WHAT YOU SHOULD DO:
Pick every line with "pixels" from the material below.

DATASET CONTENT:
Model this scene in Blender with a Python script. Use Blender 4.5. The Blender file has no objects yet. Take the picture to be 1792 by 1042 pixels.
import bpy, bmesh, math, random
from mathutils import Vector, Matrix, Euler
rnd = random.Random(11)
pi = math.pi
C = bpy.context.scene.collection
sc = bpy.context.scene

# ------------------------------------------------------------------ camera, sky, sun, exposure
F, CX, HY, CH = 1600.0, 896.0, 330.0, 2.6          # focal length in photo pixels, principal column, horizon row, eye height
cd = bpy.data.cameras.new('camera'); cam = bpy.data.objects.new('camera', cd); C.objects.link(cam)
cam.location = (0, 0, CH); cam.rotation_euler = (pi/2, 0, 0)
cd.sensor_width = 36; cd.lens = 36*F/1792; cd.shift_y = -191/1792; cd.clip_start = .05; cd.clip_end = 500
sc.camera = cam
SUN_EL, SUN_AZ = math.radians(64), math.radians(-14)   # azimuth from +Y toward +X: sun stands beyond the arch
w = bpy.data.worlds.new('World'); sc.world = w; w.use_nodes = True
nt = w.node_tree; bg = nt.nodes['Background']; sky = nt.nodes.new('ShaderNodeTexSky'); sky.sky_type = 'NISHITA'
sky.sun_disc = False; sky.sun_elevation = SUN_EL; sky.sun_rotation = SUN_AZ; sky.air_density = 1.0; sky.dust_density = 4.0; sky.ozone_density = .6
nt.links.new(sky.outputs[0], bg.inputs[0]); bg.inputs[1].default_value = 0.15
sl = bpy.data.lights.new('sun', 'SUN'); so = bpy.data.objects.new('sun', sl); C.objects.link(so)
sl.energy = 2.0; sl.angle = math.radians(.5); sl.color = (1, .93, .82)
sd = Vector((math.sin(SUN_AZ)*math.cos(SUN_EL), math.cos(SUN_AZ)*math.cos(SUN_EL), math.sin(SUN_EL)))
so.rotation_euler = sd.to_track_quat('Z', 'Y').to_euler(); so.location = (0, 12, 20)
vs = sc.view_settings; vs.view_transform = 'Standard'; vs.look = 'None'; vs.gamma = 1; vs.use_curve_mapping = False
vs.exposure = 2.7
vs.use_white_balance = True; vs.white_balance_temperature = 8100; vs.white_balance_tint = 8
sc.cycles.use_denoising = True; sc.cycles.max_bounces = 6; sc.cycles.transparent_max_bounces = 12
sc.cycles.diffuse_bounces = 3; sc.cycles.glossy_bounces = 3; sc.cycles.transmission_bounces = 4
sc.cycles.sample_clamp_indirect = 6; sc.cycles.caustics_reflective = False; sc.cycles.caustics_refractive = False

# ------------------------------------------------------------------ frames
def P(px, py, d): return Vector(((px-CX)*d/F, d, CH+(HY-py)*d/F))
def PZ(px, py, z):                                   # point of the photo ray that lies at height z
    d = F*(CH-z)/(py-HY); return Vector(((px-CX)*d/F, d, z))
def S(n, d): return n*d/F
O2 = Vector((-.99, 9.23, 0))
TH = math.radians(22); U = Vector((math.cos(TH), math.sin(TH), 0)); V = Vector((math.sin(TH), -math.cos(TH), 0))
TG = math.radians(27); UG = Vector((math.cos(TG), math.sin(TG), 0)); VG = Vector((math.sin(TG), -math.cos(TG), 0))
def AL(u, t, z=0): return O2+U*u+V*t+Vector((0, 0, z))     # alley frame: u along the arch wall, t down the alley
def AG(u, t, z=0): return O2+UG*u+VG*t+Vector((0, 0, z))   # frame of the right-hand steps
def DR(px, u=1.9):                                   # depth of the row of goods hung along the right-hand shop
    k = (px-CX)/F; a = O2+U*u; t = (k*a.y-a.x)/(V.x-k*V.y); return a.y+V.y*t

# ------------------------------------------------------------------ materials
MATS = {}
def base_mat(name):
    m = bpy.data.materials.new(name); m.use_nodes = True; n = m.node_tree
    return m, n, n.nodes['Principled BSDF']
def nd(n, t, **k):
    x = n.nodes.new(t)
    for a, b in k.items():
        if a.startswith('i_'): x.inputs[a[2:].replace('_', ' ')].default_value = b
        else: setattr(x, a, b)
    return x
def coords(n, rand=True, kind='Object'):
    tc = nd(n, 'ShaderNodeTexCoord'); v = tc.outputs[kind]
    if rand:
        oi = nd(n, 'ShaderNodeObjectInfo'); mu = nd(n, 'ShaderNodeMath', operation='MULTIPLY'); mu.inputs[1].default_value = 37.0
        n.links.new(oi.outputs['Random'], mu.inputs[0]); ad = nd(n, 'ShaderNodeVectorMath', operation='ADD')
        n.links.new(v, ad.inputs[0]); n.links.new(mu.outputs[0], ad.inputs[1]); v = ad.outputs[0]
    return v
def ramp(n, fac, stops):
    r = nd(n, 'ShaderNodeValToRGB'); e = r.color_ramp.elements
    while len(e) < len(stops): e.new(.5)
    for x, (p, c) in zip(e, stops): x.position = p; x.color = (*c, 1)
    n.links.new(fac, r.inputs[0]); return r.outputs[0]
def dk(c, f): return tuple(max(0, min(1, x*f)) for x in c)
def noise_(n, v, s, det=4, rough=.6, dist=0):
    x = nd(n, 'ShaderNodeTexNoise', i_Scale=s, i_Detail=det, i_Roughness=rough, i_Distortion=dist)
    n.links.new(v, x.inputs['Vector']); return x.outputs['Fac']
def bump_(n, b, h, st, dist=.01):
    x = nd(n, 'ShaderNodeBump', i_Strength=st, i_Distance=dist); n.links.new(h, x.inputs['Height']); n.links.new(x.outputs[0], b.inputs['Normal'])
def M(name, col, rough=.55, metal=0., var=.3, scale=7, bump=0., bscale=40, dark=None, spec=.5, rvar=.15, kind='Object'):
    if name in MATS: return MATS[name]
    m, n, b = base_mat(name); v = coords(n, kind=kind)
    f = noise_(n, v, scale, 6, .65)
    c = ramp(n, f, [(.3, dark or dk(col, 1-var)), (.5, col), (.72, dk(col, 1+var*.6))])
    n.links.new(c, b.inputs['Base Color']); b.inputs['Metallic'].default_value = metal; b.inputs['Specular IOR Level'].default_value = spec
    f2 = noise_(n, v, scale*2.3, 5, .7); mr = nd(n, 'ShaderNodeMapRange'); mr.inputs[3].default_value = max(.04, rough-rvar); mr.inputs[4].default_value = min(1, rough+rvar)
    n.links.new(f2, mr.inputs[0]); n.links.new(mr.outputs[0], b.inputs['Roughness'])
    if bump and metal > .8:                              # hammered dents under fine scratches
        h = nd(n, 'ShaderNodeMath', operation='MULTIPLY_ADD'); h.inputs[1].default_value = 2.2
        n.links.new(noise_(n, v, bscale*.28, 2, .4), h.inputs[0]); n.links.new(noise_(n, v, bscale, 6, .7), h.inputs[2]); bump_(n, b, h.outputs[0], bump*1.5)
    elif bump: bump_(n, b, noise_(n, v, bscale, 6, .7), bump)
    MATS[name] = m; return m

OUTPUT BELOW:
Model this scene in Blender with a Python script. Use Blender 4.5. The Blender file has no objects yet. Take the picture to be 1792 by 1042 pixels.
F, CX, HY, CH = 1600.0, 896.0, 330.0, 2.6          # focal length in photo pixels, principal column, horizon row, eye height